Travails of blogging 6/21/21

Life has been difficult — I’m not coming back to anything like life in the Before Time — but added to the mix have been some WordPress blogging travails. One old issue, and two fairly fresh annoyances.

Same old same old. WP’s reporting on readership continues to be deranged. Its statistics can’t be right, but they’re the only gauge I have of what my audience is like. According to WP’s stats, though in past times I got around a thousand views a day, the figure has been steadily declining over a year or so to around 600 now; and new postings get maybe 40 or 50 views in their first two days and then decline to maybe one view a day. I know, from comments in various places, that I’m not really dying by inches on the net — but I have no idea what the truth is like.

Spam comments. I’ve written before about WP’s scheme for protection from spam comments. It’s a serious issue; according to WP’s records, since this blog started in September 2008, the spam filter has deleted over 4 million spam comments. The scheme involves two steps that are essentially out of my hands — an initial culling that happens entirely automatically (through an algorithm that is entirely mysterious), and then a file of candidates that are offered to me for examination before deletion — but since that file has on the order of 500 to 5000 comments in it each day, I can’t possibly deal with it, so it too vanishes without any judgment from me.

The scheme is supposed to weed out comments from addresses / urls that I haven’t approved (yet) and are suspicious on internal grounds. That leaves relatively innocent-looking sources that are probably just new commenters (or old commenters posting from a new address); these I get sent to me by e-mail, one by one, for my inspection. The expectation is there won’t be a lot of these, and most of them will be innocent. This expectation has held for over 12 years, but is now crumbling fairly dramatically.

In recent weeks, my moderation task has climbed from one every few days to today’s 15 (a bit later: 18), and they aren’t easy to inspect; their identity as advertising for dubious products is concealed inside complex addresses or urls, so it takes some time to detect.

Even more alarmingly, with a few exceptions (mostly putative comments entirely in Korean, Hebrew, or Arabic, which I dismiss without investigation; I would do the same for comments in Japanese or Indic languages or Turkish, or for that matter Italian or German, if they came my way), every comment I get for moderation turns out to be spurious. This is alarming, because it suggests that perfectly innocent comments have been automatically dismissed, as a side effect of a wave of spurious comments; remember that in most of this, human beings play no role, and cannot play a role, because almost all of the process is completely controlled by algorithms, and has to be, since the number of candidate comments is of an astronomical order.

I now suspect that this has in fact happened.

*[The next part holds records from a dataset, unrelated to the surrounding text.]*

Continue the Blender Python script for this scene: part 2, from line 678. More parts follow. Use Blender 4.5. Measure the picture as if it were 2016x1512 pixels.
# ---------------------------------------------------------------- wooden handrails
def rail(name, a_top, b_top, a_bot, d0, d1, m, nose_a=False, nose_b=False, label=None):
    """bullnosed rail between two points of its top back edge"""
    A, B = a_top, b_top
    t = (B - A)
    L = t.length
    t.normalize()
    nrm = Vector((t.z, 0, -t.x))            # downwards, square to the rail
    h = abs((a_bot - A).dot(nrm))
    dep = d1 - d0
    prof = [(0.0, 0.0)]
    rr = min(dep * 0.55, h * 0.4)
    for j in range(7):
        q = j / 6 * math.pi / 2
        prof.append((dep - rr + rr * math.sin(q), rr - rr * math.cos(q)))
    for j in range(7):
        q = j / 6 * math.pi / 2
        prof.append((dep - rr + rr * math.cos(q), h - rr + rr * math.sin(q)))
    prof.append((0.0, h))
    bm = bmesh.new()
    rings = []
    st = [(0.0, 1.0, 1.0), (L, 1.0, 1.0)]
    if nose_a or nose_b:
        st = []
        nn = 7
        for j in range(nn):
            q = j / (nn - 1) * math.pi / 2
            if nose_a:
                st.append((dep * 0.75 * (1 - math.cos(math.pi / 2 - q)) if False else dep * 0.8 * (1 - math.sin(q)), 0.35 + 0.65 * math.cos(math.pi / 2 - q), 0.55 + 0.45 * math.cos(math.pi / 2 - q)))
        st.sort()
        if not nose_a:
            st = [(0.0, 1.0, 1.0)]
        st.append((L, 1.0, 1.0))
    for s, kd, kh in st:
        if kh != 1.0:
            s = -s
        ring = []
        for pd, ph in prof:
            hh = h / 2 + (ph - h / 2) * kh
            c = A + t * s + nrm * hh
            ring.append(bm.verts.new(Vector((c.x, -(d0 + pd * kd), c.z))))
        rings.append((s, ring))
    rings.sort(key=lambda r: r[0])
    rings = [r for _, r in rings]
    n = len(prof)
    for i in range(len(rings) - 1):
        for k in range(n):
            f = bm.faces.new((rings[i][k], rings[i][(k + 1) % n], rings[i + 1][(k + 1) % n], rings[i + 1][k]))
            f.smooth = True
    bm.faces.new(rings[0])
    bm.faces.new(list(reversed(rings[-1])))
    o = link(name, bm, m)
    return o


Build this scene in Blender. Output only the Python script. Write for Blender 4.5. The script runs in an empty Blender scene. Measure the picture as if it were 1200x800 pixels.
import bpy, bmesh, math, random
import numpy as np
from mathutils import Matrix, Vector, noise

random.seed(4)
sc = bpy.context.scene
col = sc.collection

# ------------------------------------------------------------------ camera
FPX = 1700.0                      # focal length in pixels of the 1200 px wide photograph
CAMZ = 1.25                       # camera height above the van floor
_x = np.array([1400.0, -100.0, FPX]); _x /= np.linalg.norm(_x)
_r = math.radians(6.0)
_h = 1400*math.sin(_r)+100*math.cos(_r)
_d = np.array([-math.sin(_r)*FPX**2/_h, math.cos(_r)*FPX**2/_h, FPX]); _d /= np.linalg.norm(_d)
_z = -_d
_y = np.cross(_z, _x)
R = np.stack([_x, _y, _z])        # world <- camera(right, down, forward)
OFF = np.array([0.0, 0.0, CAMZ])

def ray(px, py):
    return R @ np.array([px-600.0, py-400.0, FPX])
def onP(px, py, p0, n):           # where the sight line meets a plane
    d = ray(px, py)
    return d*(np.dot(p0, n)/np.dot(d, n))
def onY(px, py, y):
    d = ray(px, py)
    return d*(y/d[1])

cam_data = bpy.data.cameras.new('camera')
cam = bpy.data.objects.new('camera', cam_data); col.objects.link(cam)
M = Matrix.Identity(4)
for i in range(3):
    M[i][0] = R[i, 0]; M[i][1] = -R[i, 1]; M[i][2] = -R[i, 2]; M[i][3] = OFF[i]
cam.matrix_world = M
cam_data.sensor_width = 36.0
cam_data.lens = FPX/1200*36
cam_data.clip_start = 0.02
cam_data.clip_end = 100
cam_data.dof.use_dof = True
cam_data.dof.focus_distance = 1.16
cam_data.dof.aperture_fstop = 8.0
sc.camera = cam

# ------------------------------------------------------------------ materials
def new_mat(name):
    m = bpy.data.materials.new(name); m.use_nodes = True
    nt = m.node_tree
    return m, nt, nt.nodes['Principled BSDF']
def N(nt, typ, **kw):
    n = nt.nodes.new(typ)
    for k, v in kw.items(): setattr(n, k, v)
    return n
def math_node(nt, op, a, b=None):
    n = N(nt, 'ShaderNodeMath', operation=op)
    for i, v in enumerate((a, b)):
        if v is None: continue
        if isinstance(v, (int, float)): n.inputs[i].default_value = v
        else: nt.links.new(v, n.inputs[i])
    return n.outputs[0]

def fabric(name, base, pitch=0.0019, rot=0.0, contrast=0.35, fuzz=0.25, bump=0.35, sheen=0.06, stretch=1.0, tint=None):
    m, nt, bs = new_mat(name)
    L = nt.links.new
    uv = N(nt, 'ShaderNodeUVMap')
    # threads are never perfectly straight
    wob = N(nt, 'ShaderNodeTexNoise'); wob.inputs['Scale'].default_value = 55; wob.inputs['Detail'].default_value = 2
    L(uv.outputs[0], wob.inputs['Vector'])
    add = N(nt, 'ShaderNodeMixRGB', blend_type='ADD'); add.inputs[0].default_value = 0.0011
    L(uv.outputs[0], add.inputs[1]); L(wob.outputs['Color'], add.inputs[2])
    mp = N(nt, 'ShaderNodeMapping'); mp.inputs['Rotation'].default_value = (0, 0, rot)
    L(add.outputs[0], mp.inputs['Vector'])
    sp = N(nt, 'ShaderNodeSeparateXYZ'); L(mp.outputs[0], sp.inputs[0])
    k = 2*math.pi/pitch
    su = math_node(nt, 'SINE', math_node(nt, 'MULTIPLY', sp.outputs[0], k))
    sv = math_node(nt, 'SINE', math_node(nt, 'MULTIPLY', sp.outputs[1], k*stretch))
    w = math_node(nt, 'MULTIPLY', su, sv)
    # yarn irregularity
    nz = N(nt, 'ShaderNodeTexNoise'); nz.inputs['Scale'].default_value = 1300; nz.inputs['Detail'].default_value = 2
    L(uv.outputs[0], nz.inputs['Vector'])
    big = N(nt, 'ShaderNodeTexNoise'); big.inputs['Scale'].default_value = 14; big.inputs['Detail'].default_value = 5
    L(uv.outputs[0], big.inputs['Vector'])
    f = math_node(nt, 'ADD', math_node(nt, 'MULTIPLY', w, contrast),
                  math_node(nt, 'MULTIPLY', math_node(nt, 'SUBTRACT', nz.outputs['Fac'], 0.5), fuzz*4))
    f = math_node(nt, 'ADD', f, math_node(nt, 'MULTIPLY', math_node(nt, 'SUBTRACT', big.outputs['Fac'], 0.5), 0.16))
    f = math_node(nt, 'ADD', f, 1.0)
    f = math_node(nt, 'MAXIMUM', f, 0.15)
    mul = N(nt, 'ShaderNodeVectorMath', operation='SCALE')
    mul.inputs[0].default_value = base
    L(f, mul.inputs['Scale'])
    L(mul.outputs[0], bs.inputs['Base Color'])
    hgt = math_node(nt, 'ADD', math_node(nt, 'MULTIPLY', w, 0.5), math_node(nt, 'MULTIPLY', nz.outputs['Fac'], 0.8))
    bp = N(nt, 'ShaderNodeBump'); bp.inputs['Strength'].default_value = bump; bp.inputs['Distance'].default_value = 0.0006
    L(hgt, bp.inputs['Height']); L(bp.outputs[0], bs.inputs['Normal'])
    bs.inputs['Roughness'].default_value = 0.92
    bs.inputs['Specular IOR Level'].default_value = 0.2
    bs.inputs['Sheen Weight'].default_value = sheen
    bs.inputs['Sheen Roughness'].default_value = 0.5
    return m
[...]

Commenting on my postings. To understand the issue, you need to know that (a) for whatever reason, a fair number of people don’t want to subscribe to this blog, or even just to follow it (and get notices that I have posted something here), but want to get notices via Facebook or Twitter, and (b) that I have accommodated them by crafting a notice in the appropriate format each time I post here (in effect, posting in three different ways to suit my readers). As a result, people reply to my postings in all three places (and sometimes by e-mail as well), and I end up having to carry on exchanges in all three places. When I think the comments are especially of value, I will ask the commenters elsewhere to put the reply on this blog, so that my readers here will have the benefit of these responses (the alternative is for me to copy their comment, reformat it myself, and add it as a comment on my blog).

It then turns out that some of these people find that they can’t add their comment on this blog. When they try, nothing happens. They get no error message; their comment just doesn’t show up. That’s what happens when a spam filter has axed the comment; of course, there’s no error message. And presumably they will never be able to comment directly on my blog, since there’s no way for any human being to intervene in protections against a paralyzing gargantuan wave of spam.

In any case, I then have to transfer the comment myself. And we all gnash our teeth in frustration.

 

 

5 Responses to “Travails of blogging 6/21/21”

  1. kenru Says:

    I am not a spammer! I am a free man!

  2. Gary Vellenzer Says:

    I see all your posts on my RSS feed. I only click through on some of them. My (rare) comments have all appeared in the past. Let’s see if this one gets through.

    • arnold zwicky Says:

      The first time you tried to posted, back in the past, the spam filter didn’t eliminate you, and then I personally approved your post. WP then marked you as an approved poster, forever (at the address you first used). So you could post your note above.

  3. Earl Crane Says:

    I am curious to see if my comment makes it through the filter.

    • arnold zwicky Says:

      This comment did get to me for moderation. But I’m curious about why you are engaging in this exercise. You give your name as Earl Crane, which is the name of a professional cybersecurity expert, but your gmail address looks it comes from David Metevia of Saginaw MI.